I used to panic, get nervous and generally stuff things up. No matter how hard I tried, how much I practised or how much I wanted to succeed, I could never get my body to do what I wanted.

It’s bloody frustrating and I’m sure your golf game has delivered similar results.

This is the 7th year I’ve been writing about the golf learning process and the thing I’m absolutely certain of is a golfing breakthrough is certainly possible. But for the most part, we’re all looking in the wrong place. So much of the golf instruction world is focused on a part of your swing or some sort of quick fix. These things offer only short-term relief at best. Most are nothing more than hot air.

Yesterday’s post touched on expanding your comfort zone – to alter your attitude and not be afraid of following your gut and playing the game in a way that suits you. This takes a level of courage that many won’t be comfortable with and as a result won’t go to the edge.

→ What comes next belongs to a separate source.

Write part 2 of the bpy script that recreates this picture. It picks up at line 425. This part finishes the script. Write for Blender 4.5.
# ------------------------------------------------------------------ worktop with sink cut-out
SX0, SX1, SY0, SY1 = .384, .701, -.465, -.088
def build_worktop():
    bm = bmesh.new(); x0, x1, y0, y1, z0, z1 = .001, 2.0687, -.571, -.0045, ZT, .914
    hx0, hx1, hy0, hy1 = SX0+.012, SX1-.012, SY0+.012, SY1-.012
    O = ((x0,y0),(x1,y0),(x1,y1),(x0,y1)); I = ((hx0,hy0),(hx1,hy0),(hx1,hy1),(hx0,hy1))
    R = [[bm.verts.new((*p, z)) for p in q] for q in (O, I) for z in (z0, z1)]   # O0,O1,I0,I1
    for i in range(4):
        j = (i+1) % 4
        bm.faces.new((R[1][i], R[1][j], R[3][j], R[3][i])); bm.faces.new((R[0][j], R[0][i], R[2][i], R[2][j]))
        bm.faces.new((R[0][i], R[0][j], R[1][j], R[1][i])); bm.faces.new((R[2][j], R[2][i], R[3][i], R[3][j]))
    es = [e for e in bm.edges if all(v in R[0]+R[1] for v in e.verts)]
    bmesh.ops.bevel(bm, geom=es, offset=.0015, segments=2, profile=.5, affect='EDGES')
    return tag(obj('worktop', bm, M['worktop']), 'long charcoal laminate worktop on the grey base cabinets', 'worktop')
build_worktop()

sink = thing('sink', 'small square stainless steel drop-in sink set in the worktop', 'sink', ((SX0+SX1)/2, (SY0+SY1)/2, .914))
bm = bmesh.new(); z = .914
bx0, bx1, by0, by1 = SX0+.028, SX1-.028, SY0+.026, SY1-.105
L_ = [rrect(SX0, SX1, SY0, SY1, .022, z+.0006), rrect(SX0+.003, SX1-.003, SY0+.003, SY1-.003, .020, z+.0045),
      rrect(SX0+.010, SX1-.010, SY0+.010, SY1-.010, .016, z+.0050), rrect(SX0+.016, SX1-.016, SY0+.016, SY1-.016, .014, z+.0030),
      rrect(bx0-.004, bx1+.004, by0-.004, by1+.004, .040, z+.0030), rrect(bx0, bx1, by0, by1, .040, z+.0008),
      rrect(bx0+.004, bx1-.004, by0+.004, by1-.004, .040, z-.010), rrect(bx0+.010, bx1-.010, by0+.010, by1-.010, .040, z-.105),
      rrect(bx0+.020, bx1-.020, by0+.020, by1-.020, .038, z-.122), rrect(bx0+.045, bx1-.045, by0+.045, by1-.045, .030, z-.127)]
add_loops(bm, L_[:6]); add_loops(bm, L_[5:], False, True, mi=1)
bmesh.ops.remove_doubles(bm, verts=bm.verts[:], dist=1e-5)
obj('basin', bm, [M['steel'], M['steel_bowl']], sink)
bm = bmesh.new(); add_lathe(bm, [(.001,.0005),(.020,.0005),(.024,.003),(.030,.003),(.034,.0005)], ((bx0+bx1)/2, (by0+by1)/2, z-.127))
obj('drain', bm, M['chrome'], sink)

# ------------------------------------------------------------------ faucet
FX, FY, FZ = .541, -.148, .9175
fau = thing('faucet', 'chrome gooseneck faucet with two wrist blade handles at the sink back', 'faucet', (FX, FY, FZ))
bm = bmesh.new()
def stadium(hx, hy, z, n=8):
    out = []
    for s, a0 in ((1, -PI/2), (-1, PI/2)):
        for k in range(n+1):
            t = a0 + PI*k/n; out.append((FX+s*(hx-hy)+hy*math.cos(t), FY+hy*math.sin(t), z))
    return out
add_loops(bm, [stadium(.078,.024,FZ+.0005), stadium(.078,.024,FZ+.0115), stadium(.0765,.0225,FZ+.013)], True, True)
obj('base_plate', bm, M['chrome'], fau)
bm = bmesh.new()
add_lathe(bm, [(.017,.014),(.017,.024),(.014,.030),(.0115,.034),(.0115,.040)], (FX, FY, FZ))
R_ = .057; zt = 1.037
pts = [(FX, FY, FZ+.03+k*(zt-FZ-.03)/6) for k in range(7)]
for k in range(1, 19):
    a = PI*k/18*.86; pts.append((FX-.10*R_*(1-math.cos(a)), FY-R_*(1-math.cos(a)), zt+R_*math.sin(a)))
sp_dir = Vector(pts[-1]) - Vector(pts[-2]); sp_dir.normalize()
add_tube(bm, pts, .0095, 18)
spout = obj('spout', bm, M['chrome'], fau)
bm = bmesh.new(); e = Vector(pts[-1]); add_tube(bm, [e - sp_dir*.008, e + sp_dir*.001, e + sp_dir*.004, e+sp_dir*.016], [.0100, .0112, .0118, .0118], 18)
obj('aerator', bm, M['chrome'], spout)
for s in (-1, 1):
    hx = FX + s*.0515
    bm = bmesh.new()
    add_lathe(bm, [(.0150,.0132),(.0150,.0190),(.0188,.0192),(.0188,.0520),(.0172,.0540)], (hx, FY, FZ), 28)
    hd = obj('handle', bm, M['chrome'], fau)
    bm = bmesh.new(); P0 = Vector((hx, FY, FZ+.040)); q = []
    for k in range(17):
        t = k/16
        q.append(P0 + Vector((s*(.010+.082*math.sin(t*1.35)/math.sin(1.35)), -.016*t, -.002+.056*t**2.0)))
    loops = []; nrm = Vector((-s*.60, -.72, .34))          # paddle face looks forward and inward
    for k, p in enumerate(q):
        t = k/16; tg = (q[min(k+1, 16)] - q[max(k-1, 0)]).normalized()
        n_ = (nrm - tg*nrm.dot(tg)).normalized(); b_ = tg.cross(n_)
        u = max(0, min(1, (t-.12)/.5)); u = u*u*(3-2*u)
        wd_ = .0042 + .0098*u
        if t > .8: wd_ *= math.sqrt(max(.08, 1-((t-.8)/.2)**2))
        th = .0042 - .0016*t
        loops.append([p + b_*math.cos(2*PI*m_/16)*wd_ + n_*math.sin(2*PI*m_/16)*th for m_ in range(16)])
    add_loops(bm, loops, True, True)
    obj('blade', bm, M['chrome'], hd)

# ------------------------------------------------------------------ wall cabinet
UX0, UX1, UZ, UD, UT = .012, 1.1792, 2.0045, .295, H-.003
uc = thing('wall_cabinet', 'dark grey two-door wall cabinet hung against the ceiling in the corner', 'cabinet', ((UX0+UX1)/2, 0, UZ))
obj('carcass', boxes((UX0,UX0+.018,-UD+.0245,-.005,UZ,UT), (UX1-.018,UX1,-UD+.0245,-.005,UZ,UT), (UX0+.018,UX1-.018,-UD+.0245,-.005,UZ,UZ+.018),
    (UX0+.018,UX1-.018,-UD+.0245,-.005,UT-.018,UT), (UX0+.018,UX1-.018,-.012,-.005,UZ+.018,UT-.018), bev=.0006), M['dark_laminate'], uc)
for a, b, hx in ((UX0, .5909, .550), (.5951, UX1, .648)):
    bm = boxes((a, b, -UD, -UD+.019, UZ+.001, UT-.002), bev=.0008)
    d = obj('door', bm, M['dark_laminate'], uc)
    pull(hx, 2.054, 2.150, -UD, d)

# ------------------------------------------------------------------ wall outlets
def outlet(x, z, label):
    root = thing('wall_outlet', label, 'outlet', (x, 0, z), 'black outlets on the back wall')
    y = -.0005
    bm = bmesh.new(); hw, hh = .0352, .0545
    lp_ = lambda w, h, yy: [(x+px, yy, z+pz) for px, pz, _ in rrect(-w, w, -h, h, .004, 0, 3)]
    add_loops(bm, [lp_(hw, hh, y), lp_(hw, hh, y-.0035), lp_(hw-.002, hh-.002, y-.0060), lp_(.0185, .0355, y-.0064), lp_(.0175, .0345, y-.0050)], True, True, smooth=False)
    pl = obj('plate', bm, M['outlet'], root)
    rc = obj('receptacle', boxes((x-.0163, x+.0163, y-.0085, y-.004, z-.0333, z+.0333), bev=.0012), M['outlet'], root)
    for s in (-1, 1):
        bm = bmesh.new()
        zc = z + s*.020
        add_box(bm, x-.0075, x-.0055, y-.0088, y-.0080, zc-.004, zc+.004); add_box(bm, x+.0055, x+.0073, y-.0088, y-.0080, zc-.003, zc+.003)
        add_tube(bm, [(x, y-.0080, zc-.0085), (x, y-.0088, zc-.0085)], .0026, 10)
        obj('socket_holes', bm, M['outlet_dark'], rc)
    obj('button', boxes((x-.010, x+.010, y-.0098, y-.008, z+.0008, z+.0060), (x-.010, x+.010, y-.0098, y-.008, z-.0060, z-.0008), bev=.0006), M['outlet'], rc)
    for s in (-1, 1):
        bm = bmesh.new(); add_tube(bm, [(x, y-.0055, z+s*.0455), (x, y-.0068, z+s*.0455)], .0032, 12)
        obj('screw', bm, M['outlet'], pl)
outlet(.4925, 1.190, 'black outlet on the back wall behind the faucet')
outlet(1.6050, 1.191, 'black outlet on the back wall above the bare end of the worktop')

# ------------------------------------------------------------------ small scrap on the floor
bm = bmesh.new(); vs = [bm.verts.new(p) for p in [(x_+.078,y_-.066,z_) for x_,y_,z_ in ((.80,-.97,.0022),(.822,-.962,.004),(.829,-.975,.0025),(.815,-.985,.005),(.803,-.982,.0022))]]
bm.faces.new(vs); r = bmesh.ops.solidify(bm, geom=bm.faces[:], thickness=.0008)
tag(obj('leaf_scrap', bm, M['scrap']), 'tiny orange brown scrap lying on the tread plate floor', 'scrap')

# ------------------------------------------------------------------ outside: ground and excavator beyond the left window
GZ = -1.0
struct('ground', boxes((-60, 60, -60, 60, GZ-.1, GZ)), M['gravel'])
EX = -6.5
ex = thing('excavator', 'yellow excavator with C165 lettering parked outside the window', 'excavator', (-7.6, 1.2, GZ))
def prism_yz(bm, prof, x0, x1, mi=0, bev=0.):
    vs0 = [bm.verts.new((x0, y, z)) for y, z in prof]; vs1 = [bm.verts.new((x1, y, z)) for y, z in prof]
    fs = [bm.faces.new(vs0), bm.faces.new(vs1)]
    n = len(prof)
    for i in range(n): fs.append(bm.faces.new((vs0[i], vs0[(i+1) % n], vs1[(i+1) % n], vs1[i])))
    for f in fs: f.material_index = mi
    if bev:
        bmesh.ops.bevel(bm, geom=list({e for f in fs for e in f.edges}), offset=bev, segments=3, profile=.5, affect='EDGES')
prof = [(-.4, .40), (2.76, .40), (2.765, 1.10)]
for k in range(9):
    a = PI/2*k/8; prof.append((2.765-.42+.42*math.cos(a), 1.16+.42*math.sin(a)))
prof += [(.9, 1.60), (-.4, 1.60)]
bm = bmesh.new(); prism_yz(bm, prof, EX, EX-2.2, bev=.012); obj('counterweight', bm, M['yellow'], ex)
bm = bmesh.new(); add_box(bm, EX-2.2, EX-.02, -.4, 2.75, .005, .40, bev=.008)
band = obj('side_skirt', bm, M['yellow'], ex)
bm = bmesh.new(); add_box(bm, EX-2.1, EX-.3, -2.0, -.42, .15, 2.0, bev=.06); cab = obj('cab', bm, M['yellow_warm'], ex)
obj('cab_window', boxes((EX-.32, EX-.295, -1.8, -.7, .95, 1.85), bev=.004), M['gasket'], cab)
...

24 hours later I think this is a huge and vitally important lesson. When you start going to the edge of your comfort zone you slowly expand it. And it’s here that you will have a breakthrough worth talking about.

Getting a major breakthrough with your golf game

Getting a major breakthrough with your golf game

It’s worth mentioning again that this is not some sort of quick fix or miracle cure. Learning to expand your comfort zone won’t happen overnight – you’ll probably struggle, make mistakes and feel like quitting. This is normal and a sign you’re on the right track.

In my case I’d get so nervous before any sort of competition I’d feel like vomiting. My scores were horrendous and I never played close to my scoring potential. I’d be envious of other golfers and would wonder what magical gift they had. How come they could play well and I couldn’t?

But bit by bit I started getting somewhere,

– I could swing freely without worrying about making mistakes
– I could calm my mind and focus on what I wanted to achieve
– The game seemed much simpler. I was just hitting a small ball to a target
– My swing felt like it belonged to me and not someone else
– I started playing better when the pressure was on and not worse
– I started to truly enjoy hitting the ball and playing the game
– Confidence made an appearance

And all this NOT because I improved my swing, but because I stood up to the fear and realised that it’s just a silly game and there’s nothing to worry about. What used to scare the pants off me started to feel normal and I could play the game how I wanted.